したがって、選民生活の聖別と神殿再建を不可分的事柄として提示するところにエズラ記の特色がみられます。

◉「ネヘミヤ記」―「律法に由る自己反省と石垣修築」

ネヘミヤ記は、律法の民として召された民の、モーセ五書の律法を規準としてなされた
宗教改革ーー雑婚を解消させ、その系図を正し、律法の命ずる節会(せちえ)を守り・殊に安息日を厳守するというーーを記し、選民をしてその頽落の極限から起ち上らせた「神の言のもつ威力」を指し示しています。

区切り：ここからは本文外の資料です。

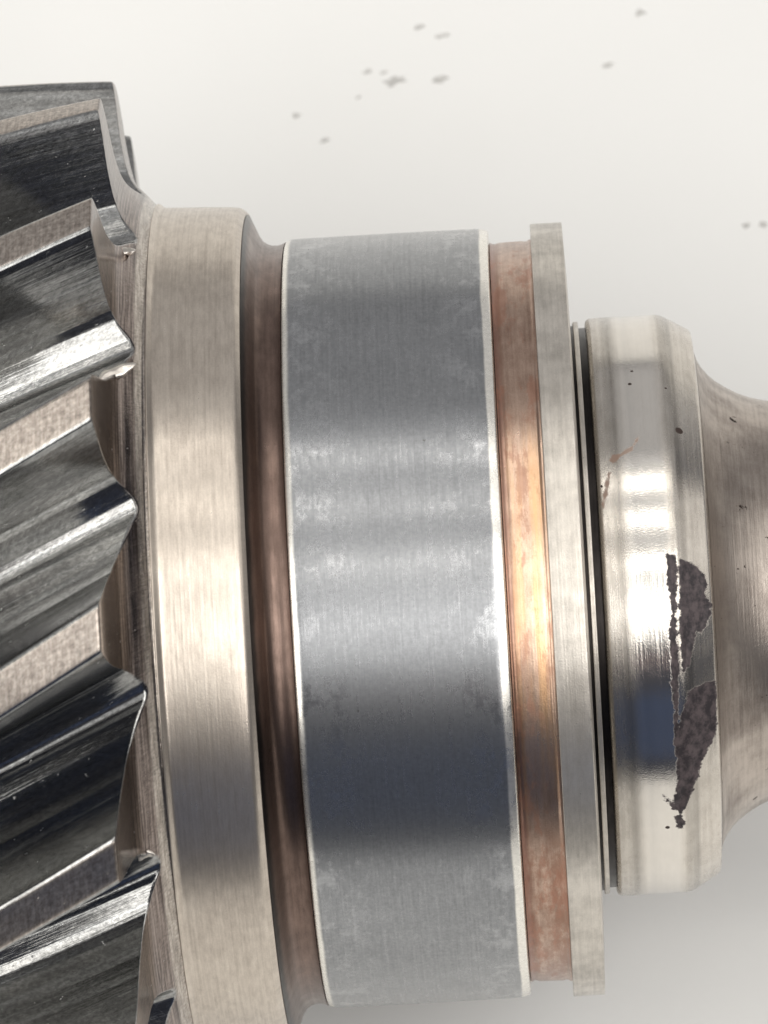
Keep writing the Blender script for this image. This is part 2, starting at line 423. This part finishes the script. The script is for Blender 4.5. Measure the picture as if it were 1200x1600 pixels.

しかしこの宗教改革は、単に選民とその選び主との間の事柄として止まらず、それは
◉対異邦的に、神の言のもつ威力を宣言する事柄でした。

それを示しているのはネヘミヤ記の次の言です。

「こうして城壁は五十二日を経て、エルルの月の二十五日に完成した。
われわれの敵が皆これを聞いた時、われわれの周囲の異邦人はみな恐れ、大いに面目を失った。
彼らはこの工事が、われわれの神の助けによって成就したことを悟ったからである」(ネヘミヤ6:15-16)

とはその言です。

以上が、「総督であるネヘミヤと、祭司であり、学者であるエズラ」によって成就された宗教改革の輪郭的意義です。